Task directions
Tally the lines that include "scene". Output the number only.

Given data
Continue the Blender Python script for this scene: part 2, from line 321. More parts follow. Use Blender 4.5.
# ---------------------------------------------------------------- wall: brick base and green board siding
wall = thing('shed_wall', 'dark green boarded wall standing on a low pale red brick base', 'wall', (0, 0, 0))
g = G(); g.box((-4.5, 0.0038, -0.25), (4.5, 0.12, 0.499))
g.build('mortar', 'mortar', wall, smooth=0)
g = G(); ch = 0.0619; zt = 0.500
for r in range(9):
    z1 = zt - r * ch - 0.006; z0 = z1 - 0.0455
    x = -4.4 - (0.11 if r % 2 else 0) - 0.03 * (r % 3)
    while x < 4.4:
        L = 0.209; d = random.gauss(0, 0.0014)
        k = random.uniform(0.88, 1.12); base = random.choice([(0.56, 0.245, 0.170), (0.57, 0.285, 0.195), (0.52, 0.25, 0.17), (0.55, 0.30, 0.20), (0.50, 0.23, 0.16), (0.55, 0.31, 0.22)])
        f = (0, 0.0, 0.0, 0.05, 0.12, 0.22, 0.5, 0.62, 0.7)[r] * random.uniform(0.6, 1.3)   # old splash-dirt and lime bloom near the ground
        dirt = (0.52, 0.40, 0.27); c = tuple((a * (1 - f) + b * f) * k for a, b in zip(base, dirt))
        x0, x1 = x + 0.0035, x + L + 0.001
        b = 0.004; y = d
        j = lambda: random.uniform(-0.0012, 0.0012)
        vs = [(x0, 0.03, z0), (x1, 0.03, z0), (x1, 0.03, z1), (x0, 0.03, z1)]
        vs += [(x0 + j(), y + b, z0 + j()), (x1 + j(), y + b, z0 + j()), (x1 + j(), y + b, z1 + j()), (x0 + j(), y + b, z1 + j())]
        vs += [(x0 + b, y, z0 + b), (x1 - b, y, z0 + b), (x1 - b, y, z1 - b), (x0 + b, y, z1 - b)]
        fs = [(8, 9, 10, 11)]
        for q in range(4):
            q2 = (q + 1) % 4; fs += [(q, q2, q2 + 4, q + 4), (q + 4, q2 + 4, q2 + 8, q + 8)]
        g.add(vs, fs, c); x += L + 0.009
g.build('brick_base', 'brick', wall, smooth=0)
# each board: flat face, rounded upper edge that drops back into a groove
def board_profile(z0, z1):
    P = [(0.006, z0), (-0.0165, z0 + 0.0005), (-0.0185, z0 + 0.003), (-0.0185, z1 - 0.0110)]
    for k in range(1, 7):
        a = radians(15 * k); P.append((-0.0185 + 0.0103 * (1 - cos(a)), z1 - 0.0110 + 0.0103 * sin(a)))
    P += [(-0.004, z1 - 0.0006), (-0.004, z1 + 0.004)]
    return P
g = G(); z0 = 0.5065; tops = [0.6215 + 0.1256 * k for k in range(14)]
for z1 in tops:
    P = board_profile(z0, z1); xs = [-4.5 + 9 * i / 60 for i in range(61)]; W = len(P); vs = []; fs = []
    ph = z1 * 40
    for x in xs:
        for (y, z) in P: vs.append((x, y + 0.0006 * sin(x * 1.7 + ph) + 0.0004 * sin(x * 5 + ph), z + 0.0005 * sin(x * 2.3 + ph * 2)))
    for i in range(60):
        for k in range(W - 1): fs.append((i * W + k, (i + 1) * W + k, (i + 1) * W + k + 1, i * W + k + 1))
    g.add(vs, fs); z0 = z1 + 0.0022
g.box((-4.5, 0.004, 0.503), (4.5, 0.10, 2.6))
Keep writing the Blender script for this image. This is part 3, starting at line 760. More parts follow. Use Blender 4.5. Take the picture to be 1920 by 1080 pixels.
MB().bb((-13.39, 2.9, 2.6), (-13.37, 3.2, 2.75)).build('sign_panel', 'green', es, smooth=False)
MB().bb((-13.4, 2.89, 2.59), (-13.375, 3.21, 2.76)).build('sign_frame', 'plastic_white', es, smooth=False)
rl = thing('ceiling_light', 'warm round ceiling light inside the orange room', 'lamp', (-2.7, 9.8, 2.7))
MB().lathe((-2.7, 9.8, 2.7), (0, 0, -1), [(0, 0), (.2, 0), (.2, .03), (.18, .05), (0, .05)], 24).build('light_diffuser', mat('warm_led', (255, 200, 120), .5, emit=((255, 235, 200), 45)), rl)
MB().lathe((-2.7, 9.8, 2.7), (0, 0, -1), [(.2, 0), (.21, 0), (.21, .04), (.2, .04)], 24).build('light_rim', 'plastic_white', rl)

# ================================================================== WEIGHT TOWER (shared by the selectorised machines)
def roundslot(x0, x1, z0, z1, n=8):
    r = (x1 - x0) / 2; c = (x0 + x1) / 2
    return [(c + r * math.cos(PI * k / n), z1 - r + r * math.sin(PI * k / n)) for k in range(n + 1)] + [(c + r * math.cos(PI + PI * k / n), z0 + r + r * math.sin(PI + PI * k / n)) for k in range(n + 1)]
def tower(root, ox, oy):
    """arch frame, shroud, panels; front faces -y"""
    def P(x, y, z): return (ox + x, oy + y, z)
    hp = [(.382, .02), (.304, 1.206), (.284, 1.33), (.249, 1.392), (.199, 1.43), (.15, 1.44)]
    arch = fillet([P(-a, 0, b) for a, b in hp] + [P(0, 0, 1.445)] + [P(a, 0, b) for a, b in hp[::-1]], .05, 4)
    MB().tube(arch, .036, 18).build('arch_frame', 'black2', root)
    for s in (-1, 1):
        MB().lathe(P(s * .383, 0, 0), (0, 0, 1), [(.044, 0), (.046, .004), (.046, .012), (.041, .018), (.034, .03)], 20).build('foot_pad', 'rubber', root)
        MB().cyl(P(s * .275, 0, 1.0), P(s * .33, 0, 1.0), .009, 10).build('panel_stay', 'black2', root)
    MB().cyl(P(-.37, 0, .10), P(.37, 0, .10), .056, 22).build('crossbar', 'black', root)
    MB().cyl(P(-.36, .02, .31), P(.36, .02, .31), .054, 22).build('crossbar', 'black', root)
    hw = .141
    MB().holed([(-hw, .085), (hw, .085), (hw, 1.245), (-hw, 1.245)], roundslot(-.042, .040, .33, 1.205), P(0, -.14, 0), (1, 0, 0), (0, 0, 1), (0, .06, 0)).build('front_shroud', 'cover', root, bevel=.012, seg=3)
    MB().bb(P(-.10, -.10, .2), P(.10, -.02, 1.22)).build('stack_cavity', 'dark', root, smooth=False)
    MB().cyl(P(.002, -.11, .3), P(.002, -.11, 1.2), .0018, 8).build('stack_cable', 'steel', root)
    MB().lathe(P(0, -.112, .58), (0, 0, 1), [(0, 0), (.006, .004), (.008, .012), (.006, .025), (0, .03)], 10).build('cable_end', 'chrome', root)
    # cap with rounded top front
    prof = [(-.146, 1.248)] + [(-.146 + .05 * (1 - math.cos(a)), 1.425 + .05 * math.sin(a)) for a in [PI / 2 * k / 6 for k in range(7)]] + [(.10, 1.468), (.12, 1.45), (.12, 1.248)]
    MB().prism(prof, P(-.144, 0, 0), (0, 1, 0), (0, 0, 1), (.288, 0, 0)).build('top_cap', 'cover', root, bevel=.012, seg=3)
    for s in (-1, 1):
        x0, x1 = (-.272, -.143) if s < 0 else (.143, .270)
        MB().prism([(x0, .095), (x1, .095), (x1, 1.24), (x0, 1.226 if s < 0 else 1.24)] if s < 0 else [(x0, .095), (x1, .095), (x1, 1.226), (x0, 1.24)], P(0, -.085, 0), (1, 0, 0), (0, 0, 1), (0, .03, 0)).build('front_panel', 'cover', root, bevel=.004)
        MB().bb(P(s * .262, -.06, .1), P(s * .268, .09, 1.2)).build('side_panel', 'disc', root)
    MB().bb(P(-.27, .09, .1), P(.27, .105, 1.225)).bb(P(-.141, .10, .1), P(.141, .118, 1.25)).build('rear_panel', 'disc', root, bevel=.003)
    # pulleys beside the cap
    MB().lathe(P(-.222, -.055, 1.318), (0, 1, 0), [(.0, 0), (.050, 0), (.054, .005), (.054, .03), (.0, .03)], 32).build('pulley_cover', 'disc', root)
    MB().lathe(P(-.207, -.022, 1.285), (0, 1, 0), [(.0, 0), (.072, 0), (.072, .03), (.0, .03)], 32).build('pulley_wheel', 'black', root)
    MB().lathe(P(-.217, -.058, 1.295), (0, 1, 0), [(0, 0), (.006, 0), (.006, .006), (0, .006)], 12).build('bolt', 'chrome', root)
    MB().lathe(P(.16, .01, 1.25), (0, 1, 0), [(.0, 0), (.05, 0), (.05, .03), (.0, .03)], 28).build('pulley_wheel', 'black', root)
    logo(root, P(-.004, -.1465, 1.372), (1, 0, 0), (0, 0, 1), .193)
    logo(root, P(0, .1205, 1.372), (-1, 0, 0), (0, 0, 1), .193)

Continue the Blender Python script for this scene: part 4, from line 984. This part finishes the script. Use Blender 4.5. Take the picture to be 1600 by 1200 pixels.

Solution to this task
2